Temporal
‘Foi vida contra morte’, afirma vigia que teve carro arrastado em enxurrada
Hermes do Brasil Santana quebrou vidro para sair de carro, encarou correnteza do Rio Piracicaba e se agarrou a galho até ser resgatado pelos Bombeiros
Por George Aravanis
15 de janeiro de 2020, às 08h15 • Última atualização em 15 de janeiro de 2020, às 08h53
Link da matéria: https://liberal.com.br/cidades/americana/foi-vida-contra-morte-afirma-vigia-que-teve-carro-arrastado-em-enxurrada-1134594/
Arrastado com seu carro para dentro do Rio Piracicaba durante a enchente que castigou Americana no último domingo, o vigilante Hermes do Brasil Santana, de 51 anos, travou uma batalha contra a morte. Está vivo, acredita, por milagre e muita luta.
Ele dirigia para o trabalho pela Avenida Nicolau João Abdalla, perto do CDP (Centro de Detenção Provisória), quando foi pego de surpresa e “engolido” pela enxurrada. O C3 que pilotava rodou e, quando percebeu, carro e motorista já estavam dentro do rio.
Com a frente do veículo mergulhada no leito, a água até os joelhos e sem conseguir abrir as portas, Santana fez um apelo: “Eu falei ‘Senhor, eu não quero morrer. Eu sei que eu vou morrer mas eu não quero morrer”, contou o vigilante ao LIBERAL.
Mesmo diante do fim que parecia certo, decidiu não desistir. “[Pensei] Não sei se eu vou, mas eu vou lutar até o fim.”
Santana tentou quebrar o vidro da frente e não conseguiu. Arremeteu então contra o vidro traseiro com socos e chutes. “[Pensei] Vou tentar até a última hora, que eu sei que se esse vidro não abrir eu vou morrer.”
Quando rompeu o vidro, a certeza da morte deu lugar a uma ligeira esperança. “Falei ‘eu tenho 1% de chance de vida’, lutando contra a morte, lutando para viver”, lembra Santana, que atropela e engole as palavras ao rememorar o episódio que não sai da sua mente.
Ciente de que precisava de calma para se salvar, pediu sabedoria a Deus. Sentou na traseira do carro e passou a observar galhos de árvores arrastados pela correnteza, orando para que um deles se aproximasse.

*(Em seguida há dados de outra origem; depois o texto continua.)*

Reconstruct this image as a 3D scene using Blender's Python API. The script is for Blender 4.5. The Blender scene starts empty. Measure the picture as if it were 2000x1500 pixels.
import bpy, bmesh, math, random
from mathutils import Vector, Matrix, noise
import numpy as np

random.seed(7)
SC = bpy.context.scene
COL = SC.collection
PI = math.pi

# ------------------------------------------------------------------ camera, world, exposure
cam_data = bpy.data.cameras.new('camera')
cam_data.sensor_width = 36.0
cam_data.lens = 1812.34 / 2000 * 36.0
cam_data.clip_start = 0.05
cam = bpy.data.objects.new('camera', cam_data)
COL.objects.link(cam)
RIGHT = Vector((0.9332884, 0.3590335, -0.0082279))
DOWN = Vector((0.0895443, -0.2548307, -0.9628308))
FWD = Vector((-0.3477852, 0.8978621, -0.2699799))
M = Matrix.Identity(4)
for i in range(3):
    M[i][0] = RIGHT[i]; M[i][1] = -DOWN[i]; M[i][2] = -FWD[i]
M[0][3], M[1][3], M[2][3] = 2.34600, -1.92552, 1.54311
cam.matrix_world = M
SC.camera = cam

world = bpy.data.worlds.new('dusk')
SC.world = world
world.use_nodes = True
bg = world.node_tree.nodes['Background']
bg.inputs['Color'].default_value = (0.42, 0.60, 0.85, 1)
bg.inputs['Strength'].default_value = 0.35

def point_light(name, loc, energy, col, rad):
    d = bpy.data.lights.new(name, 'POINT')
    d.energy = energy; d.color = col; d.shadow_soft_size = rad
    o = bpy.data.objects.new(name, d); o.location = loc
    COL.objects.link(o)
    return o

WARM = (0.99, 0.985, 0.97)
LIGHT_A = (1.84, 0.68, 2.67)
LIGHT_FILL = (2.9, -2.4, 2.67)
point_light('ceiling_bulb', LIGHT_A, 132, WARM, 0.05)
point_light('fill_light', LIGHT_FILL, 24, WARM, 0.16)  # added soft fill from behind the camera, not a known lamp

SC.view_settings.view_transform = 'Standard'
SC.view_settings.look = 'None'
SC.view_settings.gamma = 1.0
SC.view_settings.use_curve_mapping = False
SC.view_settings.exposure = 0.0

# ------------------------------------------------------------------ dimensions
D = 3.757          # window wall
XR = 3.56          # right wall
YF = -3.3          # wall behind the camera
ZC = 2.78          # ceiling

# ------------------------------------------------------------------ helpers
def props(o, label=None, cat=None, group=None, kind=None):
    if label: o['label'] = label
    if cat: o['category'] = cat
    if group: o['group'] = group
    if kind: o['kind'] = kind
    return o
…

Enquanto isso, o veículo rodava e afundava.
Santana viu um galho grande se destacar entre os demais, perto do carro. “Falei: esse galho vai ser a minha salvação. Aí quando o carro desceu de uma vez eu pulei e nadei, nadei, fui contra a correnteza até esse galho.”
Ouça o “Além da Capa”, um podcast do LIBERAL
A distância entre o C3 e o pedaço de árvore não era maior que seis ou sete metros, mas com a correnteza contra e a chuva forte, o vigilante estava exausto. Reuniu forças que não tinha. “Eu estava cansando já, mas falei ‘não vou desistir, vou até o último’”.
O vigilante alcançou o galho e o abraçou. Então, surgiu uma nova preocupação. Ele percebeu que seu “colete salva-vidas” era arrastado pela enxurrada em direção à comporta da Represa do Salto Grande. Se chegasse até lá, seria jogado rio abaixo e acabaria a esperança.
“Falei ‘Não posso chegar nessa comporta. Se eu chegar não vai ter mais jeito”, completa.
Santana então ouviu um grito. Gritou de volta. Eram os bombeiros, que o procuravam com um bote. Resgatado com ajuda de uma corda após a batalha de quase meia hora, diz ter tido uma “sensação maravilhosa” pela “vida nova” que ganhou.
Encarou a morte que considerava certa e saiu apenas com escoriações leves nos braços e pernas por causa dos golpes contra o vidro. “Foi a vida contra a morte. Eu querendo viver e sabendo que ia [morrer].”
Agora, pretende cumprir a promessa que fez a Deus ainda quando tentava sair de dentro do carro. “Se Ele me tirasse dessa situação, eu ia fazer algo para Ele, ia ser uma pessoa melhor”.